TONGANOXIE, KS – Clothing cataloger Peruvian Connection has opened a distribution center in the UK that cuts delivery time in half to customers in the lucrative German market.

Until the center in Goring-on-Themes opened earlier this year, the company shipped its collection of handmade alpaca wool and pima cotton knitwear from its Kansas warehouse directly to Germany.

It entered the German market in February of last year with a drop of 75,000 catalogs and fulfilled its first orders that month. Orders were received at a call center affiliated with Deutsche Post.

They were transmitted to Kansas and packed the next day. Packages were picked up by Deutsche Post, sent to Germany, and then redistributed from the place to which they had been bulk-shipped.

“You can see how that would add up,” said Annie Hurlbut, the company’s president/CEO. Now the company fulfills from Goring-on-Themes, using Deutsche Post and Royal Mail for catalog and parcel deliveries in the UK and Germany.

Peruvian Connection has small call centers with 10 to 15 operators in the US, Germany and Great Britain. In each case employees work in-house.

“It’s very important that the call center operators speak the language of the customers calling to order the merchandise,” said Hurlbut. “But, we go further than that. Every time we have a new catalog, we do an on-site training seminar showing each call center employee each product. We put a lot of effort and expense into it because the better trained they are, the more confident they are, and the more helpful they are going to be to our customers.”

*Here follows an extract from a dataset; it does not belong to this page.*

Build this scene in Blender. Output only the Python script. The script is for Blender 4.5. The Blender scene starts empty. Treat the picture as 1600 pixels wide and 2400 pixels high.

The call centers are hooked up to the distribution centers, allowing overnight electronic order transmission via the Internet. Inventory is updated daily.

Peruvian Connection mails catalogs three times a year and translates the books into German. Design is in-house with Hurlbut acting as the producer.

The catalog offers women’s and men’s alpaca, pima cotton, and merino wool knitwear, as well as coats, blankets, jewelry and other accessories. Sweaters range in price from $100 to $475.

The company markets overseas because Hurlbut believes that Europe has an appreciation for knitwear, in general, and for alpaca wool, in particular.

“Europeans have a long-term appreciation for the luxury fibers that we work in,” said Hurlbut. “In Europe, everyone knows alpaca, whereas in the states, when we started here, people had no clue what alpaca was.”

Hurlbut started the company with her mother, Biddy Hurlbut, in 1976 out of a 100-year-old barn on the family farm, where it is still located.

Annie, a social anthropology student in Peru at the time, brought back a handmade alpaca wool sweater as a 50th birthday present for her mother, and the business took off from there.

Today the company employs 125 people, and sells $25 million worth of knitted goods to 250,000 customers in the US, the UK, Germany and Japan. It ships to Japan via USPS and Deutsche Post.

The Hurlbuts entered Germany after attending a mail-order summit hosted by Deutsche Post two years ago in Munich and Frankfurt during which the Germans laid out the services they could offer American catalogers.

They entered the UK several years before that but worked out of rented quarters without any brick and mortar of their own, something they now have.

In Europe, Peruvian Connection believes it has created a product niche by offering customers products they can’t find anywhere else. Rival US catalogers lack the originality and don’t sell because “people over there have seen that stuff,” Hurlbut said.